|
Da "Umanità Nova" n.36 del 14 novembre 1999
Berlino 1989 - 1999
I Muri dell'Occidente
La storia, raramente, conosce l'ironia. E' facile farne sui simboli che cadono,
però solo se dimentichiamo che quel maledetto muro di Berlino, che la
divideva in due, è costato la vita a tanti individui che non avevano
scelto, né intendevano gradire di essere incarcerati dietro e dentro. Il
suo abbattimento, indolore, è un atto di liberazione qualunque sia la
realtà odierna, dieci anni dopo, ben diversa da come un po' tutti la
sognavano allora.
Ecco, si può fare dell'ironia sull'ingenuità di chi pensava che
la sottrazione dell'Europa orientale dalle grinfie del controllo a distanza
sovietico - e del controllo ravvicinato dei suoi alleati satellitari in
Romania, Bulgaria, Ungheria, Cecoslovacchia e Germania Orientale appunto -
avrebbe spalancato opportunità di libertà superiori a
quelle esistenti o concesse ai popoli "liberi" al di qua della cortina di
ferro. Tuttavia, quando implode un sistema, crollano anche quelle che sembrano
oggi leggi ferree, dunque non bisogna lasciarsi inghiottire da una filosofia
della storia che detta la inesorabilità di ciò che è, di
fronte alla generosità disarmata di ciò che avrebbe potuto
essere.
Certamente, allora e in quelle realtà in via di liberazione - nel giro
di un paio di mesi caddero tutti i regimi filosovietici, con qualche confusione
sanguinaria solo in Romania - l'entusiasmo impediva di accorgersi che altri
muri stavano per essere costruiti: il trattato di Maastricht era in discussione
e sarebbe stato approvato l'anno successivo, l'idea di Schengen nacque proprio
per prevenire flussi immigratori che bucavano le frontiere statali sovvertendo
equilibri nazionalistici - i tedeschi orientali, prima di recarsi direttamente
nella loro patria oltre-muro, passavano attraverso l'Ungheria - e infine il
nafta incombente consentiva agli USA di innalzare un proprio muro sul Rio Bravo
al confine con il Messico (di lì a pochi anni).
A dieci anni di distanza, e svanite le illusioni di ogni genere - che una
ventata libertaria avrebbe non solo toccato l'Europa orientale ma anche quella
occidentale ne avrebbe beneficiato, che i paesi ricchi avrebbero aiutato
realmente gli amici un tempo avversari, che gli scambi culturali peraltro
esistenti avrebbero rafforzato le barriere all'invasione mercificante del
denaro luccicante in cerca di nuove ricchezze da prelevare, di nuovi sfruttati,
di nuovi consumatori - oggi ci si chiede se le cose dovevano andare
così.
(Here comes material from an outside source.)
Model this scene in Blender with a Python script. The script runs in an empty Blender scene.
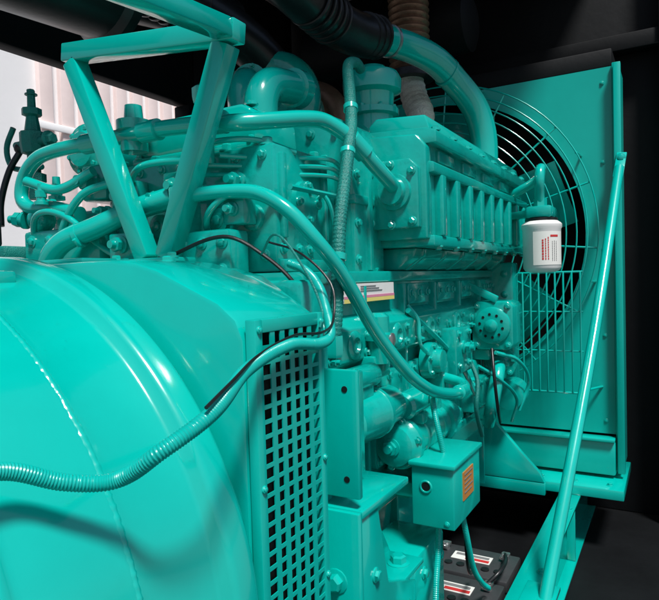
import bpy, bmesh, math, random
from mathutils import Vector, Matrix, Quaternion
random.seed(4)
ZO=1.25
V=Vector
scene=bpy.context.scene
col=scene.collection
# ---------------------------------------------------------------- materials
def mat(name,base,rough=.35,metal=0.0,var=.12,scale=6.0,bump=.03,bscale=60,coat=0.0,dirt=None,spec=.5):
    m=bpy.data.materials.new(name); m.use_nodes=True
    nt=m.node_tree; n=nt.nodes; l=nt.links
    b=n['Principled BSDF']
    b.inputs['Metallic'].default_value=metal
    b.inputs['Specular IOR Level'].default_value=spec
    b.inputs['Coat Weight'].default_value=coat
    b.inputs['Coat Roughness'].default_value=.07
    tc=n.new('ShaderNodeTexCoord')
    nz=n.new('ShaderNodeTexNoise'); nz.inputs['Scale'].default_value=scale; nz.inputs['Detail'].default_value=8; nz.inputs['Roughness'].default_value=.65
    l.new(tc.outputs['Object'],nz.inputs['Vector'])
    cr=n.new('ShaderNodeValToRGB')
    cr.color_ramp.elements[0].position=.3; cr.color_ramp.elements[1].position=.72
    lo=tuple(c*(1-var) for c in base); hi=tuple(min(1,c*(1+var)) for c in base)
    cr.color_ramp.elements[0].color=(*lo,1); cr.color_ramp.elements[1].color=(*hi,1)
    l.new(nz.outputs['Fac'],cr.inputs['Fac'])
    out=cr.outputs['Color']
    if dirt:
        n2=n.new('ShaderNodeTexNoise'); n2.inputs['Scale'].default_value=9; n2.inputs['Detail'].default_value=10; n2.inputs['Roughness'].default_value=.75
        l.new(tc.outputs['Object'],n2.inputs['Vector'])
        r2=n.new('ShaderNodeValToRGB'); r2.color_ramp.elements[0].position=.56; r2.color_ramp.elements[1].position=.74
        r2.color_ramp.elements[0].color=(0,0,0,1); r2.color_ramp.elements[1].color=(.55,.55,.55,1)
        l.new(n2.outputs['Fac'],r2.inputs['Fac'])
        mx=n.new('ShaderNodeMix'); mx.data_type='RGBA'
        l.new(r2.outputs['Color'],mx.inputs['Factor']); l.new(out,mx.inputs['A']); mx.inputs['B'].default_value=(*dirt,1)
        out=mx.outputs['Result']
    l.new(out,b.inputs['Base Color'])
    mr=n.new('ShaderNodeMapRange'); mr.inputs['To Min'].default_value=max(.03,rough-.08); mr.inputs['To Max'].default_value=rough+.12
    l.new(nz.outputs['Fac'],mr.inputs['Value']); l.new(mr.outputs['Result'],b.inputs['Roughness'])
    if bump:
        nb=n.new('ShaderNodeTexNoise'); nb.inputs['Scale'].default_value=bscale; nb.inputs['Detail'].default_value=3
        l.new(tc.outputs['Object'],nb.inputs['Vector'])
        bp=n.new('ShaderNodeBump'); bp.inputs['Strength'].default_value=bump; bp.inputs['Distance'].default_value=.02
        l.new(nb.outputs['Fac'],bp.inputs['Height']); l.new(bp.outputs['Normal'],b.inputs['Normal'])
    return m
TEAL=mat('teal_gloss_paint',(.0002,.455,.385),.16,0,.07,3,.03,14,.7)
CAST=mat('teal_cast_paint',(.0002,.385,.325),.20,0,.14,7,.05,60,.7,dirt=(.0005,.10,.088))
PANEL=mat('teal_panel_paint',(.0002,.44,.37),.30,0,.08,2,.02,30,.25)
HOSET=mat('teal_conduit_plastic',(.0002,.40,.345),.28,0,.1,10,.03,60)
DTEAL=mat('dark_teal_braid',(.002,.20,.17),.45,0,.2,40,.3,300)
BLACK=mat('black_rubber_hole_shade',(.010,.011,.012),.32,0,.2,10,.03,60)  # rubber, and also the painted dark of open holes
BLKP=mat('black_wall_paint',(.005,.006,.007),.6,0,.3,3,.06,20,spec=.2)
DARKM=mat('dark_steel',(.05,.05,.052),.4,.8,.3,12,.1,60)
STEEL=mat('zinc_steel',(.55,.56,.56),.3,.9,.15,20,.05,80)
RUST=mat('heat_stained_steel',(.24,.15,.10),.45,.7,.35,12,.1,60)
WHITE=mat('white_enamel',(.82,.82,.80),.3,0,.03,5,.02,40)
CREAM=mat('cream_label',(.76,.76,.72),.4,0,.03,5,0)
WRAP=mat('white_heat_wrap',(.70,.66,.60),.8,0,.15,30,.4,120)
RED=mat('red_ink',(.55,.03,.03),.5,0,.05,5,0)
YEL=mat('yellow_ink',(.80,.68,.20),.5,0,.05,5,0)
MAG=mat('magenta_ink',(.72,.25,.38),.5,0,.05,5,0)
ORG=mat('orange_label',(.50,.20,.04),.5,0,.08,5,0)
GREY=mat('grey_ink',(.2,.2,.2),.5,0,.05,5,0)
BATT=mat('battery_case',(.04,.042,.045),.4,0,.2,10,.05,60)
CONC=mat('concrete_floor',(.16,.155,.15),.8,0,.2,4,.2,40)
WALLW=mat('white_cladding',(.94,.93,.93),.7,0,.02,2,.05,20)
PINK=mat('weathered_slat_paint',(.88,.73,.70),.7,0,.06,3,.05,20)
CORE_SHADE=mat('radiator_core_vent_shade',(.005,.007,.007),.7,0,.3,10,.1,200,spec=.2)  # radiator core, and also the painted shade behind the vent slots

# ---------------------------------------------------------------- mesh builder
class B:
    def __init__(s):
        s.bm=bmesh.new(); s.mats=[]
    def mi(s,m):
        if m not in s.mats: s.mats.append(m)
        return s.mats.index(m)
    def add(s,t,m):
        i=s.mi(m)
        for f in t.faces: f.material_index=i
        me=bpy.data.meshes.new('t'); t.to_mesh(me); t.free()
        s.bm.from_mesh(me); bpy.data.meshes.remove(me)
    def bevel(s,t,off,ang=.6,seg=2):
        t.normal_update()
        ed=[e for e in t.edges if len(e.link_faces)==2 and e.calc_face_angle(0)>ang]
        if ed and off>0: bmesh.ops.bevel(t,geom=ed,offset=off,segments=seg,profile=.5,affect='EDGES',clamp_overlap=True)
    def box(s,lo,hi,m,bev=.006,rot=None,piv=None):
        t=bmesh.new(); lo=V(lo);hi=V(hi)
        bmesh.ops.create_cube(t,size=1,matrix=Matrix.Translation((lo+hi)/2)@Matrix.Diagonal((*(hi-lo),1)))
        s.bevel(t,bev)
        if rot:
            p=V(piv) if piv else (lo+hi)/2
            bmesh.ops.transform(t,verts=t.verts,matrix=Matrix.Translation(p)@rot.to_4x4()@Matrix.Translation(-p))
        s.add(t,m)
    def beam(s,p1,p2,w,h,m,bev=.004,up=(0,0,1)):
        p1=V(p1);p2=V(p2);d=(p2-p1);L=d.length;d.normalize()
        x=d.cross(V(up)).normalized(); y=x.cross(d)
        M=Matrix((x,y,d)).transposed().to_4x4(); M.translation=(p1+p2)/2
        t=bmesh.new(); bmesh.ops.create_cube(t,size=1,matrix=Matrix.Diagonal((w,h,L,1))); s.bevel(t,bev)
        bmesh.ops.transform(t,verts=t.verts,matrix=M); s.add(t,m)
    def lathe(s,p,ax,prof,m,seg=40,cap=True):
        p=V(p);ax=V(ax).normalized()
        x=ax.orthogonal().normalized(); y=ax.cross(x)
        t=bmesh.new(); rings=[]
        for (a,r) in prof:
            r=max(r,.0004)
            rings.append([t.verts.new(p+ax*a+(x*math.cos(k*2*math.pi/seg)+y*math.sin(k*2*math.pi/seg))*r) for k in range(seg)])
        for i in range(len(rings)-1):
            for k in range(seg):
                t.faces.new((rings[i][k],rings[i][(k+1)%seg],rings[i+1][(k+1)%seg],rings[i+1][k]))
        if cap:
            t.faces.new(rings[0][::-1]); t.faces.new(rings[-1])
        bmesh.ops.recalc_face_normals(t,faces=t.faces)
        s.add(t,m)
    def cyl(s,p1,p2,r,m,seg=28,bev=.004):
        p1=V(p1);p2=V(p2);L=(p2-p1).length;b=min(bev,r*.4,L*.3)
        s.lathe(p1,p2-p1,[(0,r-b),(b*.3,r-b*.3),(b,r),(L-b,r),(L-b*.3,r-b*.3),(L,r-b)],m,seg)
    def path(s,pts,step=.012):
        P=[V(p) for p in pts]; P=[P[0]*2-P[1]]+P+[P[-1]*2-P[-2]]
        out=[]
        for i in range(1,len(P)-2):
            n=max(2,int((P[i+1]-P[i]).length/step))
            for k in range(n):
                u=k/n;a,b,c,d=P[i-1],P[i],P[i+1],P[i+2]
                L=(c-b).length
                t1=(c-a).normalized()*L; t2=(d-b).normalized()*L
                h1=2*u**3-3*u**2+1;h2=u**3-2*u**2+u;h3=-2*u**3+3*u**2;h4=u**3-u**2
                out.append(b*h1+t1*h2+c*h3+t2*h4)
        out.append(P[-2]); return out
    def tube(s,pts,r,m,seg=16,step=.012,corr=None,smooth=True):
        if corr: step=corr[0]/4
        Q=s.path(pts,step) if smooth else [V(p) for p in pts]
        t=bmesh.new(); rings=[]; nrm=None; dist=0
        for i,q in enumerate(Q):
            d=(Q[min(i+1,len(Q)-1)]-Q[max(i-1,0)]).normalized()
            if nrm is None: nrm=d.orthogonal().normalized()
            nrm=(nrm-d*nrm.dot(d)).normalized(); bn=d.cross(nrm)
            if i: dist+=(q-Q[i-1]).length
            rr=r
            if corr: rr=r*(1+corr[1]*math.sin(dist/corr[0]*2*math.pi))
            rings.append([t.verts.new(q+(nrm*math.cos(k*2*math.pi/seg)+bn*math.sin(k*2*math.pi/seg))*rr) for k in range(seg)])
        for i in range(len(rings)-1):
            for k in range(seg):
                t.faces.new((rings[i][k],rings[i][(k+1)%seg],rings[i+1][(k+1)%seg],rings[i+1][k]))
        t.faces.new(rings[0][::-1]); t.faces.new(rings[-1])
        bmesh.ops.recalc_face_normals(t,faces=t.faces)
        s.add(t,m)
    def ring(s,c,ax,R,r,m,seg=64,sg=8,a0=0,a1=360):
        ax=V(ax).normalized();x=ax.orthogonal().normalized();y=ax.cross(x)
        n=max(4,int(seg*(a1-a0)/360))
        pts=[V(c)+(x*math.cos(math.radians(a0+(a1-a0)*k/n))+y*math.sin(math.radians(a0+(a1-a0)*k/n)))*R for k in range(n+1)]
        s.tube(pts,r,m,seg=sg,smooth=False)
    def prism(s,poly,ax,lo,hi,m,bev=.005,ang=.3):
        def mk(a,b,d):
            return {'x':V((d,a,b)),'y':V((a,d,b)),'z':V((a,b,d))}[ax]
        t=bmesh.new()
        A=[t.verts.new(mk(a,b,lo)) for a,b in poly]; C=[t.verts.new(mk(a,b,hi)) for a,b in poly]
        n=len(poly)
        t.faces.new(A); t.faces.new(C[::-1])
        for i in range(n): t.faces.new((A[i],C[i],C[(i+1)%n],A[(i+1)%n]))
        bmesh.ops.recalc_face_normals(t,faces=t.faces)
        s.bevel(t,bev,ang); s.add(t,m)
    def bolt(s,p,n,m,r=.011,h=.009):
        p=V(p);n=V(n).normalized()
        s.lathe(p-n*.002,n,[(0,r*1.45),(.004,r*1.45),(.005,r*1.3)],m,14)
        s.lathe(p+n*.002,n,[(0,r),(h*.8,r),(h,r*.75)],m,6)
    def bolts(s,p1,p2,cnt,n,m,r=.011,h=.009):
        p1=V(p1);p2=V(p2)
        for i in range(cnt): s.bolt(p1.lerp(p2,i/max(1,cnt-1)),n,m,r,h)
    def boltc(s,c,n,R,cnt,m,r=.011,ph=0):
        n=V(n).normalized();x=n.orthogonal().normalized();y=n.cross(x)
        for i in range(cnt):
            a=2*math.pi*i/cnt+ph
            s.bolt(V(c)+(x*math.cos(a)+y*math.sin(a))*R,n,m,r)
    def clamp(s,p,d,r,m=None,w=.014):
        p=V(p);d=V(d).normalized()
        s.lathe(p-d*w/2,d,[(0,r),(.001,r+.003),(w-.001,r+.003),(w,r)],m or STEEL,24)
        o=d.orthogonal().normalized()
        s.cyl(p+o*(r+.004)-d.cross(o)*.012,p+o*(r+.004)+d.cross(o)*.012,.006,m or STEEL,10,.001)
    def fit(s,p,n,r,m,L=.04):
        s.lathe(p,n,[(0,r*1.2),(L*.15,r*1.2),(L*.2,r*.8),(L*.35,r*.8)],m,18)
        s.lathe(V(p)+V(n).normalized()*L*.35,n,[(0,r),(L*.3,r),(L*.33,r*.7)],m,6)
        s.lathe(V(p)+V(n).normalized()*L*.68,n,[(0,r*.6),(L*.3,r*.55)],m,12)
    def sph(s,c,r,m,sc=(1,1,1)):
        t=bmesh.new(); bmesh.ops.create_uvsphere(t,u_segments=20,v_segments=12,radius=r,matrix=Matrix.Translation(V(c))@Matrix.Diagonal((*sc,1)))
        s.add(t,m)
    def done(s,name,parent=None,label=None,category=None,group=None,org=None,kind=None):
        for f in s.bm.faces: f.smooth=True
        s.bm.normal_update()
        for e in s.bm.edges:
            if len(e.link_faces)==2 and e.calc_face_angle(0)>math.radians(38): e.smooth=False
        root=parent
        while root is not None and root.parent is not None: root=root.parent
        o0=V(root['org']) if root else V(org or (0,0,0))
        bmesh.ops.translate(s.bm,verts=s.bm.verts,vec=-o0)
        me=bpy.data.meshes.new(name); s.bm.to_mesh(me); s.bm.free()
        for m in s.mats: me.materials.append(m)
        ob=bpy.data.objects.new(name,me); col.objects.link(ob)
        if parent: ob.parent=parent
        else:
            ob.location=o0+V((0,0,ZO)); ob['org']=list(o0)
        if label: ob['label']=label
        if category: ob['category']=category
        if group: ob['group']=group
        if kind: ob['kind']=kind
        return ob
def thing(name,org,label,category,group=None):
    e=bpy.data.objects.new(name,None); col.objects.link(e); e.empty_display_size=.1
    e.location=V(org)+V((0,0,ZO)); e['org']=list(org); e['label']=label; e['category']=category
    if group: e['group']=group
    return e
NX=(-1,0,0);NY=(0,-1,0);UP=(0,0,1)
AY,AZ=1.06,-.5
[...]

E indubbiamente la risposta, sebbene deludente, deve essere
negativa, a meno di non pensare a un qualche dio neoliberista che rema contro o
a un destino crudele che, guarda caso, si schiera sempre con i vincenti.
Che la potenza non stia dalla nostra parte è palese: che però noi
siamo dotati di idee, progetti, reti e capacità di mettere in campo
senza esitazione e senza sorpresa allorquando le contingenze cristallizzate si
sciolgono (più o meno) imprevedibilmente, ebbene questo è un
ragionamento su responsabilità che sarebbe il caso di fare, non tanto
per rammaricarsi del passato, quanto per attrezzarci a giocare le nostre carte
quando improvvisamente si apre uno spazio in cui i margini di manovra, le
resistenze, e la logica dei "giochi fatti", ancora non trionfante, si
evidenziano come campo aperto di battaglia. Forse la miglior riflessione sul
decennio passato che ha visto l'innalzamento di tanti muri nazionalistici ed
economici da far rimpiangere l'ordine prevedibile che regnava a Berlino,
sarebbe quello di lavorare in prospettiva come se un giorno qualcosa,
implodendo per ragioni indipendenti dalle nostre azioni, aprisse una voragine
di senso in cui allora il lavoro scuro e defatigante di tempi sicuramente non
gloriosi acquistasse uno spessore progettuale o una capacità estensiva
tale da fare deviare l'itinerario pretracciato e finalmente
interrottosi.
Con quali contenuti e con quale prospettiva strategica spetta un po' a noi
saperlo anticipare, fermo restando che la pazienza del giocatore si vede quando
il mazzo sta per passare di mano e si offre l'opportunità di rovesciare
tavolino e cambiare gioco, sapendo cosa altro giocare.